— begin —

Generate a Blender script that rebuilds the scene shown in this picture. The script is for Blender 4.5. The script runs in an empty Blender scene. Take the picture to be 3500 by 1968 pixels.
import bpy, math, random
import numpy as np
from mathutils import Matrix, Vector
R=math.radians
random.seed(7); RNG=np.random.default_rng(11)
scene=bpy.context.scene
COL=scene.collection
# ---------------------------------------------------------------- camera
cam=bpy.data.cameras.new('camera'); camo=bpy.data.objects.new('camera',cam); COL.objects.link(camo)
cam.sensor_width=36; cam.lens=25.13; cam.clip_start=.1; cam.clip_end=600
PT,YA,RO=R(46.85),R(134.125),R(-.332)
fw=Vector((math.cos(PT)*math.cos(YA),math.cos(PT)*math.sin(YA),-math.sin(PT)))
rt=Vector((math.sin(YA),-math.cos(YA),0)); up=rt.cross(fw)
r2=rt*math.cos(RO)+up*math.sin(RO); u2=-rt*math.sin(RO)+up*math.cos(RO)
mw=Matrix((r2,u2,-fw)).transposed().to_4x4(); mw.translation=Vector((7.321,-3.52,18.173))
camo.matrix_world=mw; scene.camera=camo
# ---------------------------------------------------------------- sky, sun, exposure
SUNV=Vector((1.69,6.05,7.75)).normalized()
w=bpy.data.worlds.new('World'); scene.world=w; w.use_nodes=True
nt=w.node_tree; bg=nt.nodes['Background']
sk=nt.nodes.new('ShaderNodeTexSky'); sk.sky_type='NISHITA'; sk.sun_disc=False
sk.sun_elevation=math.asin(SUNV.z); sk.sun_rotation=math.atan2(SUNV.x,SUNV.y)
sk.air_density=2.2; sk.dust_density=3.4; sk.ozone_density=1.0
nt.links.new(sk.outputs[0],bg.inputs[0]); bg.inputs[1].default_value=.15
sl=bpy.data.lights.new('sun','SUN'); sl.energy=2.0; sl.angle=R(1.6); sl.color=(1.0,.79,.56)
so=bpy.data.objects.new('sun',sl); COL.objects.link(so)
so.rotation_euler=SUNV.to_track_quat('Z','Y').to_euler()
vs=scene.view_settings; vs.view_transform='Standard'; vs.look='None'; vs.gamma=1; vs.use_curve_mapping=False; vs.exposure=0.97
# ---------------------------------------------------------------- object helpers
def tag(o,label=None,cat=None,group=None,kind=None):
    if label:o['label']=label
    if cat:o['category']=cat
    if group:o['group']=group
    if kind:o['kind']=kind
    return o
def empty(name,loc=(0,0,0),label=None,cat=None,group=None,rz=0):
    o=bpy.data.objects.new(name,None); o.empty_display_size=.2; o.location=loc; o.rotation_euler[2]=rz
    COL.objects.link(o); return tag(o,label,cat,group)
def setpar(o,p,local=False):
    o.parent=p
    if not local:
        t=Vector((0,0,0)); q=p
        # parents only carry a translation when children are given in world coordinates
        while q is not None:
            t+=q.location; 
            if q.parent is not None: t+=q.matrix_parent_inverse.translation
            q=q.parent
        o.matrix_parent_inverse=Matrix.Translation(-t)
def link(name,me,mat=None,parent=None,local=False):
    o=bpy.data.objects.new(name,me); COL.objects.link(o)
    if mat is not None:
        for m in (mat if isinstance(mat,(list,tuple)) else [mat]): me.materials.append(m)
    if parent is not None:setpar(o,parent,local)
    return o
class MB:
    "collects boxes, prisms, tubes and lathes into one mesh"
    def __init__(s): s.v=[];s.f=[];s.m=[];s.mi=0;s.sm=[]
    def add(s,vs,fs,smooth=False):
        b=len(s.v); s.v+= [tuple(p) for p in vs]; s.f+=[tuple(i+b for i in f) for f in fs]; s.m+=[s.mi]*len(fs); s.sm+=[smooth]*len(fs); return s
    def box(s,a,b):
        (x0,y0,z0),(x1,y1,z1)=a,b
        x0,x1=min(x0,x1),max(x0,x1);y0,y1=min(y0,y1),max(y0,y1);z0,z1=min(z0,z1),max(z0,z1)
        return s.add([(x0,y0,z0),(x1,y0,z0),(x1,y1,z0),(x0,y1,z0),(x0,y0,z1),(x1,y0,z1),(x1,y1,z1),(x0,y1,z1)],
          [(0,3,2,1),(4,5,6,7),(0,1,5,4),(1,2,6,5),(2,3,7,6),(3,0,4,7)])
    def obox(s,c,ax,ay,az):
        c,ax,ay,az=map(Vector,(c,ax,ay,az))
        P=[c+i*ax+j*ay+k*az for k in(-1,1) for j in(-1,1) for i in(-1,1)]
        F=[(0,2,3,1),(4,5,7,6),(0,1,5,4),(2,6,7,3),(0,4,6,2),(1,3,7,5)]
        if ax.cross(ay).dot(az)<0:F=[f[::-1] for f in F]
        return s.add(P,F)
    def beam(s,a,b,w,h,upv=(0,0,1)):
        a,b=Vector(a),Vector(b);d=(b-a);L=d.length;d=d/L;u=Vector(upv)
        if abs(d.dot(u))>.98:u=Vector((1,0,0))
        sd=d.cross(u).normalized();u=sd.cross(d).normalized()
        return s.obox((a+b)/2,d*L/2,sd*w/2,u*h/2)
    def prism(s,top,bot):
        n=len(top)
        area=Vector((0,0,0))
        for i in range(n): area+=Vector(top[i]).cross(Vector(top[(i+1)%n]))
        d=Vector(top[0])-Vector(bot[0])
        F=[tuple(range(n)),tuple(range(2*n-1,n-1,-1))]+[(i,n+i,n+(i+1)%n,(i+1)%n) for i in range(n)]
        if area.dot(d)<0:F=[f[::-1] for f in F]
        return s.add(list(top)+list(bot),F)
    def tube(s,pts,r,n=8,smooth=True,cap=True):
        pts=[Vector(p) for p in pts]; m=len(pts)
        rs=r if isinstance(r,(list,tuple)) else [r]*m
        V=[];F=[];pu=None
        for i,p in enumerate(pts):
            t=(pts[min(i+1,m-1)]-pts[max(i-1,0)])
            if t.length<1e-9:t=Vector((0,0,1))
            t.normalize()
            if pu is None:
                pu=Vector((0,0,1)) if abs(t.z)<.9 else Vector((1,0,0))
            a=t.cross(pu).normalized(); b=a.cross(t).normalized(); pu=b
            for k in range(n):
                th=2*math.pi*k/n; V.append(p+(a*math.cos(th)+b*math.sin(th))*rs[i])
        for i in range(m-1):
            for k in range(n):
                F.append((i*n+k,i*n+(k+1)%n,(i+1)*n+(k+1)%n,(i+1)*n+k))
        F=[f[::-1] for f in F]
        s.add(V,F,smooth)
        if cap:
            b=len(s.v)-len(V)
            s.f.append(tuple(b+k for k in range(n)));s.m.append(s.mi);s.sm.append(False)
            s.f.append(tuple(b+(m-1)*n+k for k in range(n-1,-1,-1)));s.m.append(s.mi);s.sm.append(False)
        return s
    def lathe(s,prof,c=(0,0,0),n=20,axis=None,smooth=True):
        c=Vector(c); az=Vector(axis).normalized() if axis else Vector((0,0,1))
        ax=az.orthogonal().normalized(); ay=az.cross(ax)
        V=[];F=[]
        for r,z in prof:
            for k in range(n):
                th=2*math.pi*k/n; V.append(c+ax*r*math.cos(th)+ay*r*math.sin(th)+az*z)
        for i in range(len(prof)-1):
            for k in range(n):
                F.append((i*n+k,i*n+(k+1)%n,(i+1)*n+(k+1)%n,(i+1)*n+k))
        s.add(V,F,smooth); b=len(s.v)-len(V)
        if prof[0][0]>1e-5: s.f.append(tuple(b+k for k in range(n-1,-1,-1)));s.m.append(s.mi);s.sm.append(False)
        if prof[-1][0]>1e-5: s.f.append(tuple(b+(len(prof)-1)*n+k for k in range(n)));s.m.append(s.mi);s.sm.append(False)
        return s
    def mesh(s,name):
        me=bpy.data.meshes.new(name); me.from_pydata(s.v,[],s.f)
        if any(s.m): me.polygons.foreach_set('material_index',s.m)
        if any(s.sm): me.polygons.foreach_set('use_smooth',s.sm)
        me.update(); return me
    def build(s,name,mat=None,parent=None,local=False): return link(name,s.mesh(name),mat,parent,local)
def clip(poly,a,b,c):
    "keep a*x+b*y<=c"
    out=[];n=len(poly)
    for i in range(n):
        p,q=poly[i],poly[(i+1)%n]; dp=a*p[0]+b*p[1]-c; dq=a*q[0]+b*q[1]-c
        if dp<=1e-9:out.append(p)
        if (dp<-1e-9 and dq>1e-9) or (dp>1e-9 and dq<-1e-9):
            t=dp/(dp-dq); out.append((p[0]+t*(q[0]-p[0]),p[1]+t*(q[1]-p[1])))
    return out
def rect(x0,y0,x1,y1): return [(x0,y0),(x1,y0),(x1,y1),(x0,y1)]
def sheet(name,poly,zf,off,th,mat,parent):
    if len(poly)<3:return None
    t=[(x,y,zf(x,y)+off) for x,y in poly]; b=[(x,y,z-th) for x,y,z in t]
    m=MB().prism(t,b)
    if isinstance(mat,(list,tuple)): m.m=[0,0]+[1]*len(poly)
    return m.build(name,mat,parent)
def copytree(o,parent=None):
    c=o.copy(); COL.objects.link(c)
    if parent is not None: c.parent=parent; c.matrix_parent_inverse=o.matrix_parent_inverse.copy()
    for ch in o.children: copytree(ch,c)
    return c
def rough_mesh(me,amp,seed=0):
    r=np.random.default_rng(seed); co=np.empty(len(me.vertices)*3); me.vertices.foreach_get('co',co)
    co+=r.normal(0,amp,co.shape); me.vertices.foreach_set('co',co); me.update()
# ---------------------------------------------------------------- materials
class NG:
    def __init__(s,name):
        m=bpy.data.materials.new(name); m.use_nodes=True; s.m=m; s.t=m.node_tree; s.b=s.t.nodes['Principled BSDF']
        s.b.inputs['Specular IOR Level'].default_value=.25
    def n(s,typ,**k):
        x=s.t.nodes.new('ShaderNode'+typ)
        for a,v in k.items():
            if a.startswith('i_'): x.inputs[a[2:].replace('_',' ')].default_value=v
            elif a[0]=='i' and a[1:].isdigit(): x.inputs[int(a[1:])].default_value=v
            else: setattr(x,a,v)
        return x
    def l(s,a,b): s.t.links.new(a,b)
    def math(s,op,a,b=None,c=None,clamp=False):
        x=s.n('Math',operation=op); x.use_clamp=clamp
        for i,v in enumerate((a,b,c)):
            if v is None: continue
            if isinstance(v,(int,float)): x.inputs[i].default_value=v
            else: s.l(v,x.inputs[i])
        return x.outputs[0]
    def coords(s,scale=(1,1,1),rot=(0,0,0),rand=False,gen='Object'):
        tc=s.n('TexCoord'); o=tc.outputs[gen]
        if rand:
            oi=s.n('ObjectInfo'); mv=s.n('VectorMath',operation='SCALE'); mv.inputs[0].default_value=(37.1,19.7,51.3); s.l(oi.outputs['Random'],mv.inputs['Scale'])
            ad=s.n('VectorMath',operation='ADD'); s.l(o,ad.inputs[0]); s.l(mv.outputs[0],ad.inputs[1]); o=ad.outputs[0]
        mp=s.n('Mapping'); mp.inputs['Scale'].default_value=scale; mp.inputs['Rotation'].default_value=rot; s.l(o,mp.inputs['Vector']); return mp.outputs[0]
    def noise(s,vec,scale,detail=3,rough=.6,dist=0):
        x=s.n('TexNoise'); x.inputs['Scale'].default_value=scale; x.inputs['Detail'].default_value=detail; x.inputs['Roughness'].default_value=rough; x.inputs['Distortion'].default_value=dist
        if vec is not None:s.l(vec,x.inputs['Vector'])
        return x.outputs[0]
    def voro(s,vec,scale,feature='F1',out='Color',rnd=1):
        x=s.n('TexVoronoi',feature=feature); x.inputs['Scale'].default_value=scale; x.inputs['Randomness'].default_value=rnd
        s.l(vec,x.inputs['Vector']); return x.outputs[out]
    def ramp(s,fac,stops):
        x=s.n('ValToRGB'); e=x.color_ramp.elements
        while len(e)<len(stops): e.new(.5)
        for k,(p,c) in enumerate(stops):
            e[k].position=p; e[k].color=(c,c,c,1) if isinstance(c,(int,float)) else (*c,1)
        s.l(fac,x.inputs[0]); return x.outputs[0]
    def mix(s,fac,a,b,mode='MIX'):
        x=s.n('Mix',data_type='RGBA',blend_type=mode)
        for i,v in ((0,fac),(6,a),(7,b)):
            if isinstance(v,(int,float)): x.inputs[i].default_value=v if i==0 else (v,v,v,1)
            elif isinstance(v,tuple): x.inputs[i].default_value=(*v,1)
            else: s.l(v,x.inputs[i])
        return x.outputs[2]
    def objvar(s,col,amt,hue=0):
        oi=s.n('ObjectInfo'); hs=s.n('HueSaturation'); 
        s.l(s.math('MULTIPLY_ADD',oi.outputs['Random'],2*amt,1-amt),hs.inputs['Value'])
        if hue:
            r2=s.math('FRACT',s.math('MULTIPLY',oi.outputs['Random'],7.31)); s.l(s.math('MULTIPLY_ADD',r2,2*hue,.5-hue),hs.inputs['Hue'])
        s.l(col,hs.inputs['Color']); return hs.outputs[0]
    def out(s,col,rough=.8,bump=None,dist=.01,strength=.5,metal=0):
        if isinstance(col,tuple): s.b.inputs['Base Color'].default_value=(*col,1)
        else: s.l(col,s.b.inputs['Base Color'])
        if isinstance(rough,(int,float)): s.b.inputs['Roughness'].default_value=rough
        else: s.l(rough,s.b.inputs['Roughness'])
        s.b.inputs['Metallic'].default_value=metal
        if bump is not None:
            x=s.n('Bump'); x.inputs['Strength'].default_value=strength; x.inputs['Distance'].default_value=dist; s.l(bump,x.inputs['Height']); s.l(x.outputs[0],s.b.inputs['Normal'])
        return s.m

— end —

Do this. Within the data above, count the lines that contain the string "scene"; the reply is the number alone.

Task result. 6